=== Data supplied ===

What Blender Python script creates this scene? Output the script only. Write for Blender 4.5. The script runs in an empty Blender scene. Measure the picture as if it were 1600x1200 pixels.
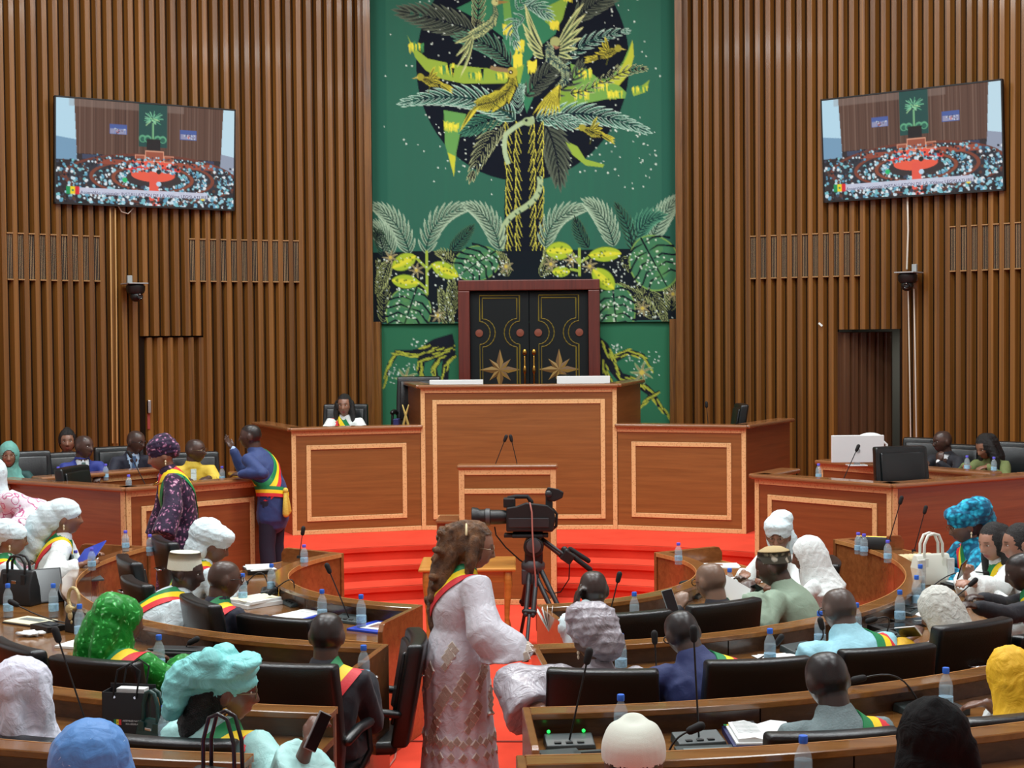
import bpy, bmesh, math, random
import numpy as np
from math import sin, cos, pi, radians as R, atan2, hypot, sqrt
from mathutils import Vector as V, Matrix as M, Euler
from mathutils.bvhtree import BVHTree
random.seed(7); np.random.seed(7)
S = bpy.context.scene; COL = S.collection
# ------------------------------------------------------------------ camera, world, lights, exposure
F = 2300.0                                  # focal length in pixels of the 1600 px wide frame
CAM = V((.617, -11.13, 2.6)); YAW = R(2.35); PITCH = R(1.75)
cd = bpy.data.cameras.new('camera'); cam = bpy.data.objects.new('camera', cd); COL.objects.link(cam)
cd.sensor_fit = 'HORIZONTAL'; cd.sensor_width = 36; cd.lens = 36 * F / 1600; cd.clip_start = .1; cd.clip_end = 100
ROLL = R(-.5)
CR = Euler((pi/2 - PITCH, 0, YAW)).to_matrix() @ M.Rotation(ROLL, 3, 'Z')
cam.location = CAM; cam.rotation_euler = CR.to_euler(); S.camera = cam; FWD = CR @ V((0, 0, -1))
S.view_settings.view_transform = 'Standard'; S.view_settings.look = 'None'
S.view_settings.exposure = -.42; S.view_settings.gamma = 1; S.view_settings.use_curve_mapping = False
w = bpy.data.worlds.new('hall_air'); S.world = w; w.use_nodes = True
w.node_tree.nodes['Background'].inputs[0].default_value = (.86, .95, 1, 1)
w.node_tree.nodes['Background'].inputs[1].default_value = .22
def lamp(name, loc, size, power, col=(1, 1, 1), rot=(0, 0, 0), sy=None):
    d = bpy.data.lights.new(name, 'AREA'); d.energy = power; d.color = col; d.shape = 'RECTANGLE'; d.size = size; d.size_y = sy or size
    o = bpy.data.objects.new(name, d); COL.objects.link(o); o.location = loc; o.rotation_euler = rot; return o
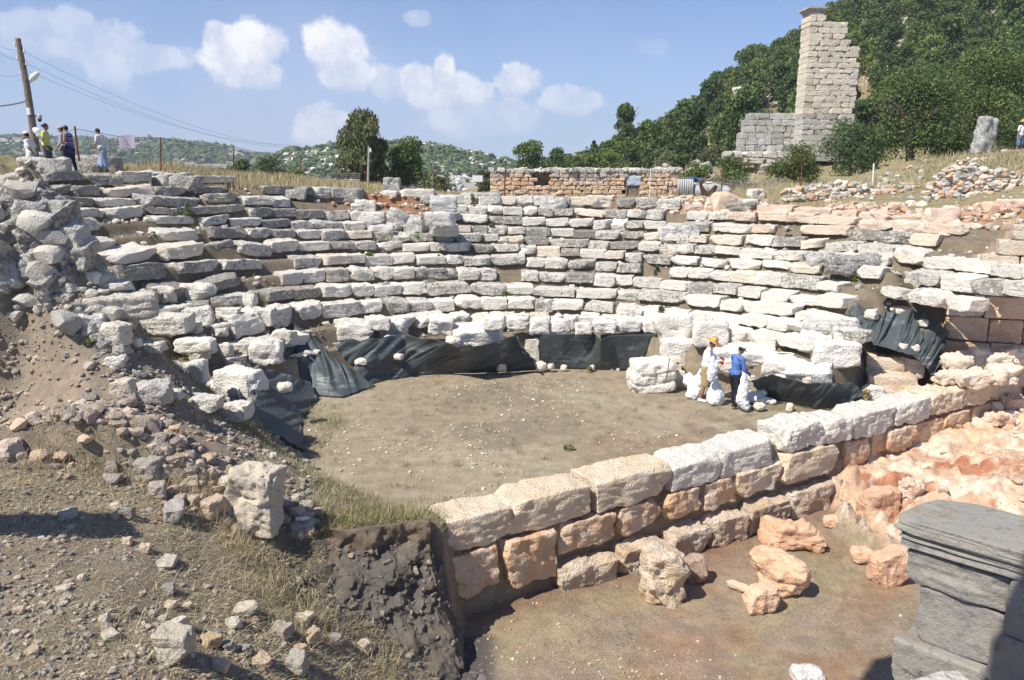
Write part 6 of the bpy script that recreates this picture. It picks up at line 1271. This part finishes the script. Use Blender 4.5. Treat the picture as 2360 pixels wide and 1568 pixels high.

=== Exercise ===
Repeat the entries exactly and keep the pictures out of the copy.

=== Result of this task ===
What Blender Python script creates this scene? Output the script only. Write for Blender 4.5. The script runs in an empty Blender scene. Measure the picture as if it were 1600x1200 pixels.
import bpy, bmesh, math, random
import numpy as np
from math import sin, cos, pi, radians as R, atan2, hypot, sqrt
from mathutils import Vector as V, Matrix as M, Euler
from mathutils.bvhtree import BVHTree
random.seed(7); np.random.seed(7)
S = bpy.context.scene; COL = S.collection
# ------------------------------------------------------------------ camera, world, lights, exposure
F = 2300.0                                  # focal length in pixels of the 1600 px wide frame
CAM = V((.617, -11.13, 2.6)); YAW = R(2.35); PITCH = R(1.75)
cd = bpy.data.cameras.new('camera'); cam = bpy.data.objects.new('camera', cd); COL.objects.link(cam)
cd.sensor_fit = 'HORIZONTAL'; cd.sensor_width = 36; cd.lens = 36 * F / 1600; cd.clip_start = .1; cd.clip_end = 100
ROLL = R(-.5)
CR = Euler((pi/2 - PITCH, 0, YAW)).to_matrix() @ M.Rotation(ROLL, 3, 'Z')
cam.location = CAM; cam.rotation_euler = CR.to_euler(); S.camera = cam; FWD = CR @ V((0, 0, -1))
S.view_settings.view_transform = 'Standard'; S.view_settings.look = 'None'
S.view_settings.exposure = -.42; S.view_settings.gamma = 1; S.view_settings.use_curve_mapping = False
w = bpy.data.worlds.new('hall_air'); S.world = w; w.use_nodes = True
w.node_tree.nodes['Background'].inputs[0].default_value = (.86, .95, 1, 1)
w.node_tree.nodes['Background'].inputs[1].default_value = .22
def lamp(name, loc, size, power, col=(1, 1, 1), rot=(0, 0, 0), sy=None):
    d = bpy.data.lights.new(name, 'AREA'); d.energy = power; d.color = col; d.shape = 'RECTANGLE'; d.size = size; d.size_y = sy or size
    o = bpy.data.objects.new(name, d); COL.objects.link(o); o.location = loc; o.rotation_euler = rot; return o
Write part 6 of the bpy script that recreates this picture. It picks up at line 1271. This part finishes the script. Use Blender 4.5. Treat the picture as 2360 pixels wide and 1568 pixels high.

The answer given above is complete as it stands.